Ex-Pack/Sound Tiger Ted Donato has bowed out of the US WJC team as one of its assistants, and Grant Potulny, former Springfield Falcon and brother of ex-Pack Ryan and head coach of Northern Michigan (CCHA), will take his place.

Rangers draftee Brett Berard (Providence College-HE) is the lone Ranger team rep. Matt “Mackie” Samokevich (Newtown) from Michigan (Big 10) program is also on the team.

The Czechia (Czech Republic) squad has David Spacek, the son of former Beast of New Haven Jaroslav Spacek.

The Rangers’ first draft pick from last month’s draft in Montreal, Adam Sýkorais, on the Slovakian team along with Rayen Petrovický, son of former Whaler/Ranger Róbert Petrovický.

Finland has Bridgeport’s Aatu Raty and Oliver Kapanen, nephew of former Whaler Sami Kapanen.

Austria has Senna Peters in his last junior level tournament. He is a former player from the Selects Academy program at South Kent Prep and will be with HC Innsbruck (IceHL) in the fall.

Former Whaler Brad Shaw has left Vancouver and been named the new assistant coach in Philadelphia.

While embroiled in international controversy and intrigue lately, Taiwan, known as Chinese Taipei to appease mainland Chinese sentiment, had a big hockey win to celebrate.

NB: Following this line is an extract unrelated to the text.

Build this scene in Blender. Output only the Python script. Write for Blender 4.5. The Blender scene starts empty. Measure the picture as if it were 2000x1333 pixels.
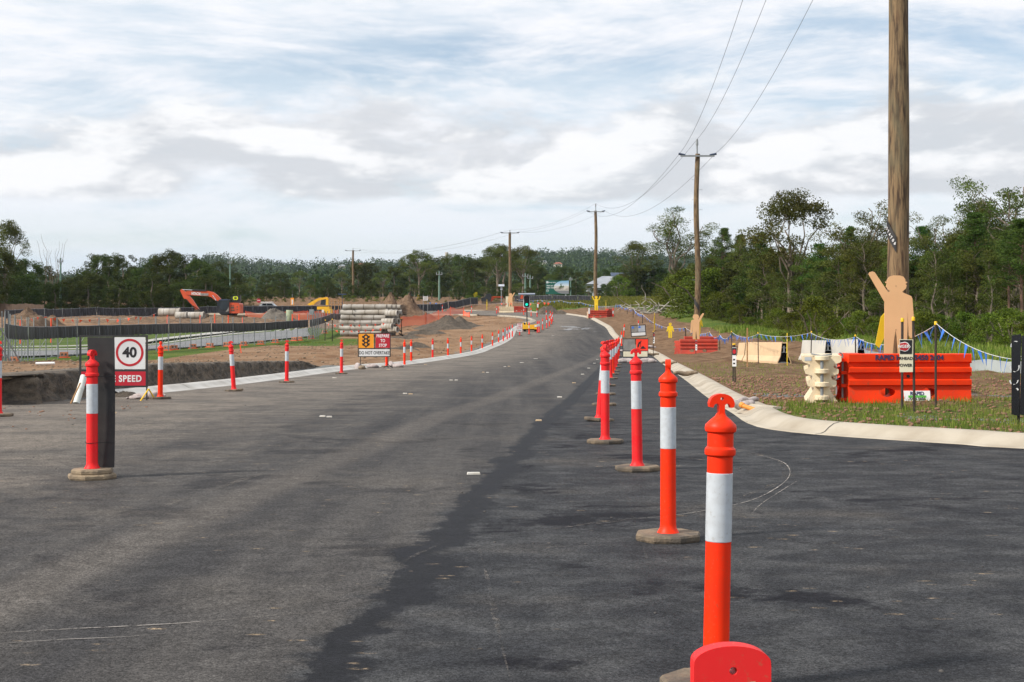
import bpy, bmesh, math, random
import numpy as np
from mathutils import Vector, Matrix, Euler
from mathutils.geometry import tessellate_polygon
R = math.radians
random.seed(7)
rng = np.random.default_rng(7)
scene = bpy.context.scene
COL = scene.collection

# ------------------------------------------------------------------ camera
F = 2000 * 50 / 36.0          # focal length in photo pixels
EYE = 1.345                   # eye height
HZ = 638.0                    # photo row of the horizon
cam_d = bpy.data.cameras.new('camera'); cam = bpy.data.objects.new('camera', cam_d); COL.objects.link(cam)
cam.location = (0, 0, EYE); cam.rotation_euler = (R(90), 0, 0)
cam_d.lens = 50; cam_d.sensor_width = 36; cam_d.shift_y = -(666.5 - HZ) / 2000
cam_d.clip_start = 0.05; cam_d.clip_end = 12000
scene.camera = cam

# ------------------------------------------------------------------ world, sun
SUN_EL, SUN_AZ = 40.0, 245.0   # azimuth clockwise from +Y (photo direction)
world = bpy.data.worlds.new('World'); scene.world = world; world.use_nodes = True
wt = world.node_tree; wt.nodes.clear()
def wn(t, **k):
    n = wt.nodes.new(t)
    for a, b in k.items(): setattr(n, a, b)
    return n
def wl(a, b): wt.links.new(a, b)
def wmath(op, a, b=None, c=None, clamp=False):
    n = wn('ShaderNodeMath', operation=op); n.use_clamp = clamp
    for i, v in enumerate((a, b, c)):
        if v is None: continue
        if isinstance(v, (int, float)): n.inputs[i].default_value = v
        else: wl(v, n.inputs[i])
    return n.outputs[0]
def wmap(v, a, b, c=0.0, d=1.0):
    n = wn('ShaderNodeMapRange', interpolation_type='SMOOTHSTEP')
    wl(v, n.inputs[0])
    for i, q in enumerate((a, b, c, d)): n.inputs[i + 1].default_value = q
    return n.outputs[0]
def wmix(f, a, b):
    n = wn('ShaderNodeMix', data_type='RGBA')
    if isinstance(f, (int, float)): n.inputs[0].default_value = f
    else: wl(f, n.inputs[0])
    for i, v in ((6, a), (7, b)):
        if isinstance(v, tuple): n.inputs[i].default_value = (*v, 1)
        else: wl(v, n.inputs[i])
    return n.outputs[2]
def wnoise(vec, scale, detail=6, rough=.55, w=None, dist=0):
    n = wn('ShaderNodeTexNoise', noise_dimensions='3D'); wl(vec, n.inputs['Vector'])
    n.inputs['Scale'].default_value = scale; n.inputs['Detail'].default_value = detail
    n.inputs['Roughness'].default_value = rough; n.inputs['Distortion'].default_value = dist
    return n.outputs['Fac']
sky = wn('ShaderNodeTexSky', sky_type='NISHITA'); sky.sun_disc = False
sky.sun_elevation = R(SUN_EL); sky.sun_rotation = R(SUN_AZ)
sky.air_density = 1.0; sky.dust_density = 0.6; sky.ozone_density = 1.2
tc = wn('ShaderNodeTexCoord'); sep = wn('ShaderNodeSeparateXYZ'); wl(tc.outputs['Generated'], sep.inputs[0])
dx, dy, dz = sep.outputs
hz = wmath('MAXIMUM', dz, 0.0)
den = wmath('ADD', hz, 0.10)
def cvec(sx, sy, sz, ox=0, oy=0):
    c = wn('ShaderNodeCombineXYZ')
    wl(wmath('MULTIPLY_ADD', wmath('DIVIDE', dx, den), sx, ox), c.inputs[0])
    wl(wmath('MULTIPLY_ADD', wmath('DIVIDE', dy, den), sy, oy), c.inputs[1])
    c.inputs[2].default_value = sz
    return c.outputs[0]
def avec(sx, sz, ox=0):
    c = wn('ShaderNodeCombineXYZ')
    wl(wmath('MULTIPLY_ADD', dx, sx, ox), c.inputs[0]); wl(wmath('MULTIPLY', dy, sx), c.inputs[1])
    wl(wmath('MULTIPLY', dz, sz), c.inputs[2])
    return c.outputs[0]
SKY_MUL = 0.128
skyc = wn('ShaderNodeVectorMath', operation='SCALE'); wl(sky.outputs[0], skyc.inputs[0]); skyc.inputs['Scale'].default_value = SKY_MUL
# pale veil over the blue, thicker toward the horizon
veil = wmap(wnoise(cvec(.55, 1.1, 3.1), 1.0, 5, .5), .27, .66, .28, .95)
veil_h = wmap(dz, .0, .09, 1.0, 0.0)
c1 = wmix(veil, skyc.outputs[0], (.70, .80, .895))
c1 = wmix(wmath('MULTIPLY', veil_h, .93), c1, (.60, .715, .80))
# streaked bright cloud
st = wnoise(avec(3.6, 17.0, 1.7), 1.0, 9, .62, dist=.5)
st2 = wnoise(avec(13.0, 62.0, 5.2), 1.0, 7, .65, dist=.3)
stm = wmath('MULTIPLY', wmap(wmath('ADD', wmath('MULTIPLY', st, .75), wmath('MULTIPLY', st2, .25)), .36, .56), wmap(dz, .02, .13, .35, 1.0))
c2 = wmix(stm, c1, (.95, .96, 1.0))
# cumulus band low over the horizon
band = wmath('MULTIPLY', wmap(dz, .075, .095), wmap(dz, .185, .120))
cu = wnoise(avec(8.0, 21.0, 8.3), 1.0, 10, .57, dist=.15)
cum = wmap(wmath('ADD', cu, wmath('MULTIPLY', band, .30)), .62, .78)
cum = wmath('MULTIPLY', cum, wmap(dz, .078, .092))
# light tops: offset sample upward
cv = wn('ShaderNodeVectorMath', operation='ADD'); wl(avec(8.0, 21.0, 8.3), cv.inputs[0]); cv.inputs[1].default_value = (-.10, 0, .42)
cu2 = wnoise(cv.outputs[0], 1.0, 7, .5, dist=.15)
tops = wmap(wmath('SUBTRACT', cu, cu2), -.06, .09)
cshade = wmix(tops, (.66, .685, .725), (.99, .99, 1.0))
c3 = wmix(wmath('MULTIPLY', cum, .86), c2, cshade)
bg = wn('ShaderNodeBackground'); wl(c3, bg.inputs[0]); bg.inputs[1].default_value = 1.04
wo = wn('ShaderNodeOutputWorld'); wl(bg.outputs[0], wo.inputs[0])
sun_d = bpy.data.lights.new('sun', 'SUN'); sun = bpy.data.objects.new('sun', sun_d); COL.objects.link(sun)
sun_d.energy = 4.9; sun_d.angle = R(5.5); sun_d.color = (1.0, .93, .83)
sv = Vector((math.sin(R(SUN_AZ)) * math.cos(R(SUN_EL)), math.cos(R(SUN_AZ)) * math.cos(R(SUN_EL)), math.sin(R(SUN_EL))))
sun.rotation_euler = sv.to_track_quat('Z', 'Y').to_euler(); sun.location = sv * 50
scene.view_settings.view_transform = 'Standard'; scene.view_settings.look = 'None'
scene.view_settings.gamma = 1; scene.view_settings.exposure = 0.0
scene.cycles.max_bounces = 6; scene.cycles.volume_bounces = 0; scene.cycles.transparent_max_bounces = 16
scene.cycles.use_denoising = True; scene.cycles.denoiser = 'OPENIMAGEDENOISE'; scene.cycles.denoising_input_passes = 'RGB_ALBEDO_NORMAL'; scene.cycles.denoising_prefilter = 'ACCURATE'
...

The U-20 squad team had an exciting 5-4 overtime win over host Mexico in the central Mexican town of Queretaro at the Lakeside Ice Rink and won the IIHF U-20 Division III title, earning a promotion to Division II Group B Division in 2023. This is after establishing the program just 12 years ago in a country with just three rinks on the island nation.

The game-winner came off the stick Hung-Li Chou on a two-on-one with his tourney-leading tenth goal. He scored early after host Mexico had tied the score late with an extra attacker with a minute left in regulation on the powerplay.

Taiwan (Chinese Taipei) was the tournament Cindrella’s. They beat Mexico in the preliminary round in OT and Israel in OT in the semi-final by the count of 6-5 on a Chou goal.

Australia won bronze by beating Israel 1-0 as Ethan Hawes had the only goal. Israeli Mike Levin (16 points) was the tourney’s leading scorer.